CALL FOR PAPERS
THE 14TH ANNUAL CONFERENCE OF THE
NORTH AMERICAN ASSOCIATION FOR COMPUTATIONAL SOCIAL AND ORGANIZATIONAL SCIENCES
June 22-23, 2006 , Notre Dame Indiana (USA)
The North American Society for Computational Social & Organizational Sciences is pleased to announce its 14th annual conference and to invite individual paper submissions and proposals for panels consisting of multiple presentations focused around a theme. The NAACSOS annual meetings have become the premier event for the presentation of work related to computational modeling of a range of social and organizational processes. Due to the interdisciplinary nature of the work at the confluence of social networks, complexity, and multiagent systems, the past conferences have attracted international researchers from a wide variety of disciplines including social sciences such as sociology, economics, and political science; computational sciences such as computer science, informatics, and mathematics; and management science who share the goal of advancing the state of science in formal reasoning, analysis, and system building. Such research has the potential to lead to the development of new theories that describe, explain, and predict the behavior of complex adaptive systems, and new methods for integrating data, computational models, and analysis and visualization techniques. The theme of this year’s conference will be the role of computational models in connecting nested macro and micro levels and showing how each level affects the others. We particularly encourage papers that directly address these topics but submissions addressing all aspects of computational modeling of social and organizational processes are welcome.
This includes:
- Computational theorizing about complex socio-cognitive-technical systems, including organizations, commerce, markets, societies, institutions, privacy issues and technology enhanced environments
- New computational, especially agent-based, multi-agent, cognitive, or social network-based models for studying, reasoning about, or providing policy guidance with respect to socio-cognitive-technological, social-psychological, interactional, social, organizational, political, or technological systems
- Papers presenting, validating, or applying network models or computational techniques are strongly encouraged
- Applications work using computational models
- Theoretical research using computational models on fundamental principles of social action and interaction, such as coordination, cooperation, hierarchy, evolution, and destabilization
- Computational or network modeling related to corporate, military or intelligence issues, including papers on counter-terrorism
- Computational social, organizational, or economic science
- New algorithms for or dynamic metrics of interaction, network or relational data
- Complex social or organizational systems models
- Teams, organizations, and swarms of intelligent agents
- Computational statistics for networks
- Automated organizational design tools
- Automated data collection tools for use with computational models
- Ethical use of, and privacy issues related to, social, relational and computational data
- Infrastructure for large scale multi-agent simulation
- Coordination, social cognition, or group performance
- Social science models using grid-based computing or super computers
- Comparison, contrast and docking of computational models -new approaches and/or actual comparisons
- Advances in grounding, tuning, and validating computational models, including new techniques that can be generalized across many models, and new empirical tests of specific models
- Methods for calibrating, assessing, verifying and validating agent-based models and simulations.
Important Dates:
- Paper submissions are due by May 8, 2006. All papers must be submitted electronically through the conference submission form.
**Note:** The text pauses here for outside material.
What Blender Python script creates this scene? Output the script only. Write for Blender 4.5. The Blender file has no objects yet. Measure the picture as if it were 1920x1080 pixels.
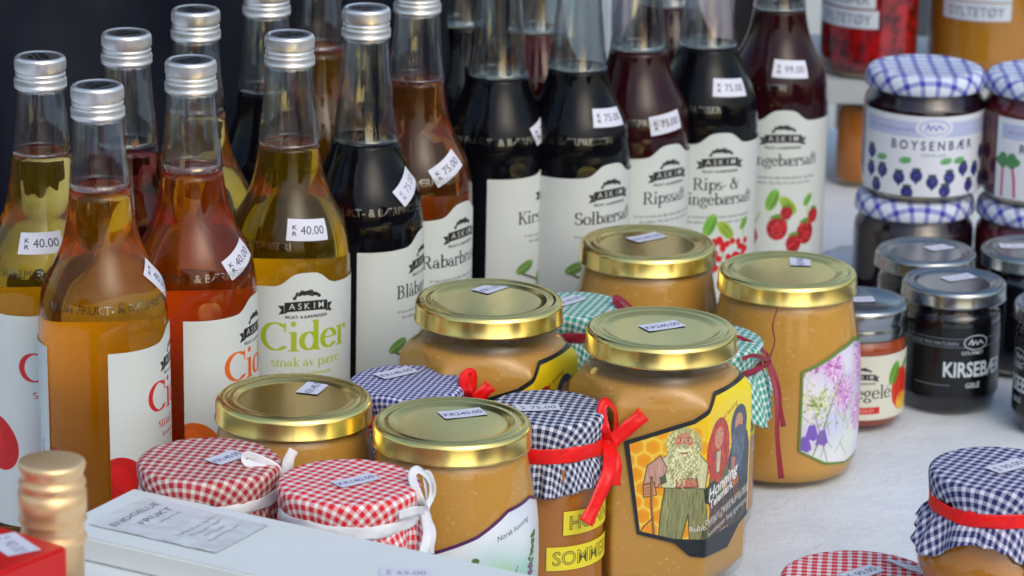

- Acceptance decisions will be provided by May 12, 2006.
- Camera ready copy is due May 25, 2006.
- The deadline for early registration is May 20, 2006.
- The conference is June 22-23, 2006.
- Preconference tutorials June 21 (evening)
Contacts for Further Information:
Content, sessions and demos:
- M. Afzal Upal (Program Co-chair), 419-530-8145 [mail]
- Michael J. North (Program Co-chair), 630-252-6234 [mail]
Local on-scene logistics:
- Greg Madey (Conference and Local Arrangements Chair), 574-631-8752 [mail]
Website, online paper submission:
- George Korsnick (Webmaster), 412-268-5866 [mail]
Submission Format:
Formats (Word or PDF preferred):
- Full Papers(4-6 pages)
- Panels (2-4 page description, including panelists names, affiliations and a 100-200 word abstract for each presentation)
- Posters (200-300 word summary)
- Software Demos (200-300 word summary)
Each submission must be in format specified on the conference web site.
All accepted papers will be published in the official conference proceedings, provided the presenter pre-registers for the conference.
Student Paper Competition: Papers submitted by graduate students will be reviewed for the best student paper competition. Papers submitted by graduate students for this competition should be identified as such and will be reviewed for the best student paper competition. The student paper winning this award will be published in Computational and Mathematical Organization Theory (CMOT).
General Paper Competition: Other papers will be reviewed for a best paper award. The extended version of the best paper will also be published in CMOT along with keynote papers.
Location:
The conference will be held on the campus of the University of Notre Dame, (Notre Dame, Indiana, USA) in the McKenna Hall Conference Center.
Travel, Hotel, and Registration:
Travel directions, hotel accommodations, registration, and program are posted at the conference web site.